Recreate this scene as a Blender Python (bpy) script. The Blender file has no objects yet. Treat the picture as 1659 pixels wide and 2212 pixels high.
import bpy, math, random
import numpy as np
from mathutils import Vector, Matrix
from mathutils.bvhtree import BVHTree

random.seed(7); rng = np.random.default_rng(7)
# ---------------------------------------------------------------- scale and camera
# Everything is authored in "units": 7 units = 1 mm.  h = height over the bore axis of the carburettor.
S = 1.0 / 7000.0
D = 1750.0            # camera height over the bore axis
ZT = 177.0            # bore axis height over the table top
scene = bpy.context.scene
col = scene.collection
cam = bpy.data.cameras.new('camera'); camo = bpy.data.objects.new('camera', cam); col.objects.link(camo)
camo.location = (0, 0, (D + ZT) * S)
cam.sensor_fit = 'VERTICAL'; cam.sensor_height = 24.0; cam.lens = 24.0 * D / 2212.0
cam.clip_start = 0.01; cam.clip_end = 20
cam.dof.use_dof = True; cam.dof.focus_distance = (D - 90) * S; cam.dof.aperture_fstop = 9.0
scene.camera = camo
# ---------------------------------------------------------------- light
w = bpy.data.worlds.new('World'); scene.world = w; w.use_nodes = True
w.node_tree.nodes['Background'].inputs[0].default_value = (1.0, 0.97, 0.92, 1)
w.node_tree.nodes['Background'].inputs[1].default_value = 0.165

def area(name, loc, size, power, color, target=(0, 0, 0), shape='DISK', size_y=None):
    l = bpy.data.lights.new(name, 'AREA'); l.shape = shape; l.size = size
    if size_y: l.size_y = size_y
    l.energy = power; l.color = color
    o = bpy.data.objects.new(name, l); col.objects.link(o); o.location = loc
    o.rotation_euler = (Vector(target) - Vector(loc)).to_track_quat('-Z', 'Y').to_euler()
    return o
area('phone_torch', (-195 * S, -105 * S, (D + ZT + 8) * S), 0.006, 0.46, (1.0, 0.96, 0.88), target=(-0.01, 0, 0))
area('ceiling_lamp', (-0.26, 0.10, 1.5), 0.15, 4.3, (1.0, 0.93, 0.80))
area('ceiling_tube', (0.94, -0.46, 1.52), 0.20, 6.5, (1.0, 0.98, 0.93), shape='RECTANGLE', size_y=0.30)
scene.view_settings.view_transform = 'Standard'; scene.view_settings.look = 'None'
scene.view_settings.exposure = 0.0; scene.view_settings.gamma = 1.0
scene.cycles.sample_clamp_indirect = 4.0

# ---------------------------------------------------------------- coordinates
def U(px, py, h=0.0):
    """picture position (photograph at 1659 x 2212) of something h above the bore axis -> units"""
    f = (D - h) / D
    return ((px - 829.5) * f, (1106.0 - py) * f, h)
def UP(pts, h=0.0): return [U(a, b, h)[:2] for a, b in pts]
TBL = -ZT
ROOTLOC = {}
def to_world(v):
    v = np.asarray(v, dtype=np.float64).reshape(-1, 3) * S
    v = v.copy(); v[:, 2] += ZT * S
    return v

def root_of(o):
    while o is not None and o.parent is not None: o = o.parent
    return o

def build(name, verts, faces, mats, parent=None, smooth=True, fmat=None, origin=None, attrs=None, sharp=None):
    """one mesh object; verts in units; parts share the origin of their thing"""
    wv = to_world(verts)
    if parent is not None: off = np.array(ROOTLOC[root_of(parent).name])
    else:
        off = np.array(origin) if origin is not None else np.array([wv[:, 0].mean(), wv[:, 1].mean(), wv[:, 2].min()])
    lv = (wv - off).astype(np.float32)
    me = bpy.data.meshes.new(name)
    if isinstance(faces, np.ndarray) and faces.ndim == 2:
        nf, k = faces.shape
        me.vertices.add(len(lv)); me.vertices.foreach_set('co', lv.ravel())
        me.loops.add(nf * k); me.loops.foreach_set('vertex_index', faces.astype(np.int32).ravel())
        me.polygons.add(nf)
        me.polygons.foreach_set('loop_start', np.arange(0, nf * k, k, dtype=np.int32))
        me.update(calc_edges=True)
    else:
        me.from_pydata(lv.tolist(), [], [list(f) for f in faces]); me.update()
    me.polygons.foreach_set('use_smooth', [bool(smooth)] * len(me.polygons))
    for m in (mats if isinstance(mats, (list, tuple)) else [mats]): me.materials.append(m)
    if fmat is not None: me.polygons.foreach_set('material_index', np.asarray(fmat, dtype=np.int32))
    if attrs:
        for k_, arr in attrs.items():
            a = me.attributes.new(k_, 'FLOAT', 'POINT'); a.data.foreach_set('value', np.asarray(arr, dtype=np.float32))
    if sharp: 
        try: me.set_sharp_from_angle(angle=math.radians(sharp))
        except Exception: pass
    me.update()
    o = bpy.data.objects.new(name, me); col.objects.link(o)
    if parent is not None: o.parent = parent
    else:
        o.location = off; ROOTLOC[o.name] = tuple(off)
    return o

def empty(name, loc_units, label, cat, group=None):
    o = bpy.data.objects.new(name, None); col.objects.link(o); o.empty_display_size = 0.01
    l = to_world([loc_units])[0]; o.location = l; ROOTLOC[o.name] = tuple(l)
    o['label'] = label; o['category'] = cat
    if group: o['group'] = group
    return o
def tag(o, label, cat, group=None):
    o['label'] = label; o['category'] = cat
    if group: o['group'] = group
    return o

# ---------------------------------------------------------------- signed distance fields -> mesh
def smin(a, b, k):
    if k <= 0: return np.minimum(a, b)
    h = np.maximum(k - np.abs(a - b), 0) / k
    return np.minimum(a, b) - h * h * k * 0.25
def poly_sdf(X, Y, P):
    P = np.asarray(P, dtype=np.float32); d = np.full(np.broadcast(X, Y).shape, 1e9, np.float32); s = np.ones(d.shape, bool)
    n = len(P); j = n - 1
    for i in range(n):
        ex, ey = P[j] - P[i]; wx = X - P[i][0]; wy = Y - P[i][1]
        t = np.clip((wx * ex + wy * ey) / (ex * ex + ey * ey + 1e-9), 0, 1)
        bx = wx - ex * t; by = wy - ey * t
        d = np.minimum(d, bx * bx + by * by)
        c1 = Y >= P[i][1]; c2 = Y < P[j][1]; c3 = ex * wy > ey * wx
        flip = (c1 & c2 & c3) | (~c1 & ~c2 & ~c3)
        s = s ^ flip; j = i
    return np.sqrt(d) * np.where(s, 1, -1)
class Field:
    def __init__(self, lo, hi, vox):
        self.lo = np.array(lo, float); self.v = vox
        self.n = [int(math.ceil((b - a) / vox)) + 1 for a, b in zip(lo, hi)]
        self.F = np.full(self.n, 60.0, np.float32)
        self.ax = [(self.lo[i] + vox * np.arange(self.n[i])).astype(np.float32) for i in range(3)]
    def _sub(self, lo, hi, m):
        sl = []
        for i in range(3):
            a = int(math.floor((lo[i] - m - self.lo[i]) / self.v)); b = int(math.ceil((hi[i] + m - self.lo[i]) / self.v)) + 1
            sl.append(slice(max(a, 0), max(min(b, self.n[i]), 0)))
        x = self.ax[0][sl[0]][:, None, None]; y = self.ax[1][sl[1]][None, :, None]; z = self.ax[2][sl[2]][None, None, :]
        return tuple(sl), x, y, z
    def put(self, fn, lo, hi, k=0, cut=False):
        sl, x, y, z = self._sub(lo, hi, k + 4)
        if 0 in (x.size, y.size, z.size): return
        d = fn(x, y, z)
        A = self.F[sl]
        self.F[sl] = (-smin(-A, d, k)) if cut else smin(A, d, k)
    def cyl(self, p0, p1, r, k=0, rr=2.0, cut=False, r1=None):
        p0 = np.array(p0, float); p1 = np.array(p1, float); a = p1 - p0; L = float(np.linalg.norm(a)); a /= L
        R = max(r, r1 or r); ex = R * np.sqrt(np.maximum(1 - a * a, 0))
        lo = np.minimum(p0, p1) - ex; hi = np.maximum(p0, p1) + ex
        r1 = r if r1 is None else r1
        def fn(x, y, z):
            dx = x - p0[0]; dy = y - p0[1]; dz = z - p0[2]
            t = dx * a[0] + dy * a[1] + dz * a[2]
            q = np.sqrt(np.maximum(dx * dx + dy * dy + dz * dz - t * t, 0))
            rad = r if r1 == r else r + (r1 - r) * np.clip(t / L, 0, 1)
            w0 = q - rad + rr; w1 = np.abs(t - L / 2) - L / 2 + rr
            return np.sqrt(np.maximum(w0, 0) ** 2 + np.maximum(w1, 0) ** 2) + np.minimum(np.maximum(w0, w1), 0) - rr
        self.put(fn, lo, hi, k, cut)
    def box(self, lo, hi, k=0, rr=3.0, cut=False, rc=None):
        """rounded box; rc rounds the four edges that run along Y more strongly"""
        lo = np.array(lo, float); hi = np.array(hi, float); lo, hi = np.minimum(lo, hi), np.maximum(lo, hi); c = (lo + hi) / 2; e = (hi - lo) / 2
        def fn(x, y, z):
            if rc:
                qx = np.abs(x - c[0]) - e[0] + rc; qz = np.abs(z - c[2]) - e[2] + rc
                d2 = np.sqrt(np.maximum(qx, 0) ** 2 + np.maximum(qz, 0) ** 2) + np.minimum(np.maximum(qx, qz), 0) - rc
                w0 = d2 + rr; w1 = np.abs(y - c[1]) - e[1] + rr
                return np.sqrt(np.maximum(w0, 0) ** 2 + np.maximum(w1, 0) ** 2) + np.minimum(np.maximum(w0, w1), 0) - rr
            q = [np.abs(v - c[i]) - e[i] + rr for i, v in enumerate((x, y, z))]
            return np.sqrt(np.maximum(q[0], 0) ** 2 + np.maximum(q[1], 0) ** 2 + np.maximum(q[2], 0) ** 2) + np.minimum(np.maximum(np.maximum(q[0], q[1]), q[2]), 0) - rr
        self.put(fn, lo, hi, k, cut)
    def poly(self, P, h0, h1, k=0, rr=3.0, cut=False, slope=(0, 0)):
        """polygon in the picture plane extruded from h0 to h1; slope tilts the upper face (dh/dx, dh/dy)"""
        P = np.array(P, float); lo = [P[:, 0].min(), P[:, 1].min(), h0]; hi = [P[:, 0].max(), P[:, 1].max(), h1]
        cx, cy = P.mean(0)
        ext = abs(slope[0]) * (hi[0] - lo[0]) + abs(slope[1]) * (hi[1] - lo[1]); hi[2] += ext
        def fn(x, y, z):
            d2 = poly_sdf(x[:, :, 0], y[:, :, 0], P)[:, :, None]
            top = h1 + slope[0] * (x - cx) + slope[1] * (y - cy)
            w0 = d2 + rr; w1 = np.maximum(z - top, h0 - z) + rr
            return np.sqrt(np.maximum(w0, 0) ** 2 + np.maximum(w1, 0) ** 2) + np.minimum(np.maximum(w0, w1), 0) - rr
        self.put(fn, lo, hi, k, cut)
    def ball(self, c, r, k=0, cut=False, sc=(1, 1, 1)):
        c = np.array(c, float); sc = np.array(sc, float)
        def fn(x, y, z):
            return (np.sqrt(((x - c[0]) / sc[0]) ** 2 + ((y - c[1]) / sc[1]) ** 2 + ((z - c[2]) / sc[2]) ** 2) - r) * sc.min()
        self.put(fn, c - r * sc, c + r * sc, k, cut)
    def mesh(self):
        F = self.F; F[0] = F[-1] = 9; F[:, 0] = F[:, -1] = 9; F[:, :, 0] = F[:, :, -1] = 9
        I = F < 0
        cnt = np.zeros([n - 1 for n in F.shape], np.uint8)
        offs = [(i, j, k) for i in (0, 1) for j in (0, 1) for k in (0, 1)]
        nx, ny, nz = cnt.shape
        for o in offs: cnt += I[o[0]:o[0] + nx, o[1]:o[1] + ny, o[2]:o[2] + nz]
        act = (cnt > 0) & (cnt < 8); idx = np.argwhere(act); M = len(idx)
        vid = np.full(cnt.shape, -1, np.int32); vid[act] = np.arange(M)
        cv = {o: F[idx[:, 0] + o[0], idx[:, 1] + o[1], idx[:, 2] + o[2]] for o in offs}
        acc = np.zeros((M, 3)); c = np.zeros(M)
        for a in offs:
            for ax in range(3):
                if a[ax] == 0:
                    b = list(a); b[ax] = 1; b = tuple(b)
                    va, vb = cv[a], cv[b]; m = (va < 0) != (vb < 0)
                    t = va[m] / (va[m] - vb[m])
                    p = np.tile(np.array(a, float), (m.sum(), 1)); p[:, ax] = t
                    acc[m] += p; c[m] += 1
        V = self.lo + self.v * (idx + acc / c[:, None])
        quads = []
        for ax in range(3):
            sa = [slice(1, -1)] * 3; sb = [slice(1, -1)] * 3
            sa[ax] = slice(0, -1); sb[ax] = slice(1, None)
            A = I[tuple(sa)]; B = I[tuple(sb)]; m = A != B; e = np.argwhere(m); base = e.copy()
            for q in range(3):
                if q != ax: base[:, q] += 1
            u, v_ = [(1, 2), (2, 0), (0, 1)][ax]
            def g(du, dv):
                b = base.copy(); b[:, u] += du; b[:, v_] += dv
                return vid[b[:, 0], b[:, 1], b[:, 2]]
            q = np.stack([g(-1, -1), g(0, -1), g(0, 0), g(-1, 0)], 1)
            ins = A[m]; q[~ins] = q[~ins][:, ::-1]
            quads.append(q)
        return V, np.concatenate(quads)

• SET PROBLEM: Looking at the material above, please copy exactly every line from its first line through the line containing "from mathutils.bvhtree import BVHTree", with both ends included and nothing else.

• FINISHED TASK:
Recreate this scene as a Blender Python (bpy) script. The Blender file has no objects yet. Treat the picture as 1659 pixels wide and 2212 pixels high.
import bpy, math, random
import numpy as np
from mathutils import Vector, Matrix
from mathutils.bvhtree import BVHTree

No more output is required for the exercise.